The US dollar gained against a basket of currencies after news released that the U.S. economy lost 247,000 jobs in July, fewer than expected jobs, while the job loss in June was revised lower to 443,000. The unemployment rate dropped to 9.4 percent in July from 9.5 percent in June, the first drop since April 2008.
Recent data has shown that the US economy is starting to recover, such as fewer unemployment claims, positive corporate earnings data, manufacturing, housing, and retail sales. Investors are hoping that consumers will start spending again to help pull the U.S. economy out of the recession.
The euro tanked as investors reacted positively to upbeat U.S. economic data with talk that the U.S. economy will outperform other developed countries. The European Central Bank left its interest rate at 1 percent yesterday and said it sees a gradual recovery in 2010. The ECB also mentioned that interest rates are ‘appropriate” and will remain steady for the near-term.

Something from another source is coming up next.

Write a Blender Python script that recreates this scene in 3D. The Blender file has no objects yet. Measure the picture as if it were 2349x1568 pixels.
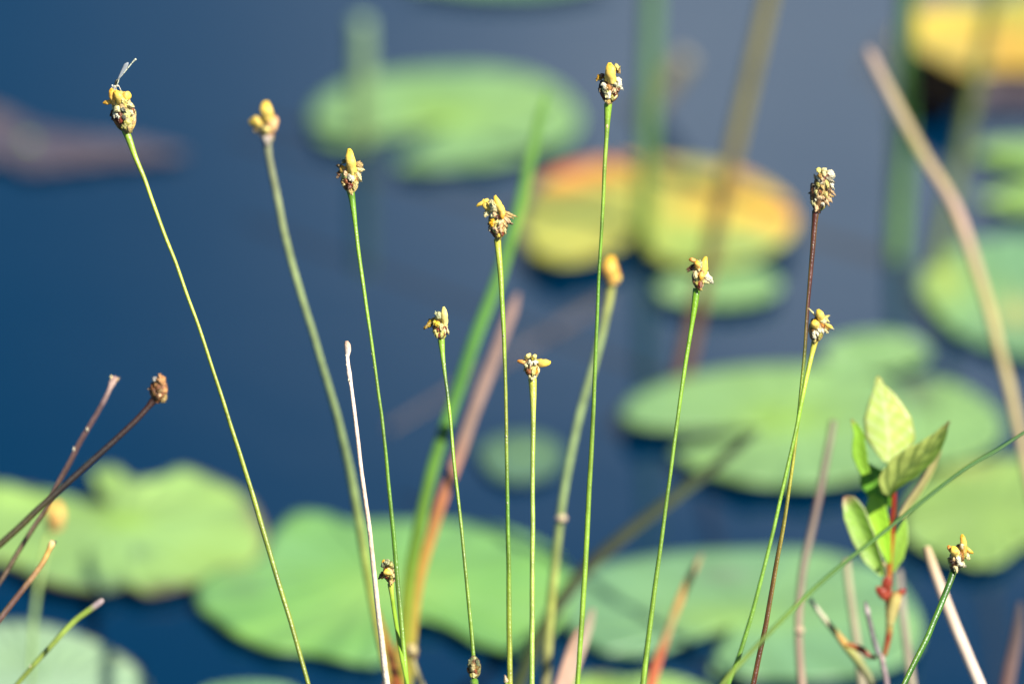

The British pound fell on the back of the stronger U.S. jobs report. The sterling started to weaken yesterday after the Bank of England left rates at a record low 0.5 percent and unexpectedly increased its asset-purchase plan, indicating that financial conditions remain weak.
The Japanese yen weakened as talk of a global recovery dampened demand for safe haven currencies. Positive U.S. jobs numbers encouraged Japanese investors to buy higher-yielding assets overseas. The Ministry of Finance recently revealed that Japanese investors bought more overseas stocks than they sold.
The Canadian dollar fell as Canada’s economy lost more jobs in July.
Employment dropped by a net 44,500 jobs last month after a net loss of 7,400 jobs in June. The unemployment rate remained at 8.5 percent. Meanwhile, crude oil fell as the U.S. dollar appreciated. Oil prices are still close to $72 a barrel.
The Australian dollar softened slightly after the central bank said interest rates are “appropriate”, while signaling the next move would likely be a rate hike.
Surprising news that 32,200 new jobs were created in July, while the jobless rate held at 5.8 percent kept the Australian dollar strong.
The New Zealand dollar held gains on hopes that a global recovery will boost demand for higher-yielding assets. The currency was supported by news that the country is more optimistic about the outlook for its housing market.
Investors, however, remain cautious as its country’s jobless rate recently increased to 6 percent last quarter from 5 percent in the previous three months.
The Mexican Peso benefited from improvement in the U.S. labor market with hope that as the U.S. economy recovers, it would boost their exports. The U.S. is Mexico’s biggest trading partner and buys 80 percent of Mexico’s exports.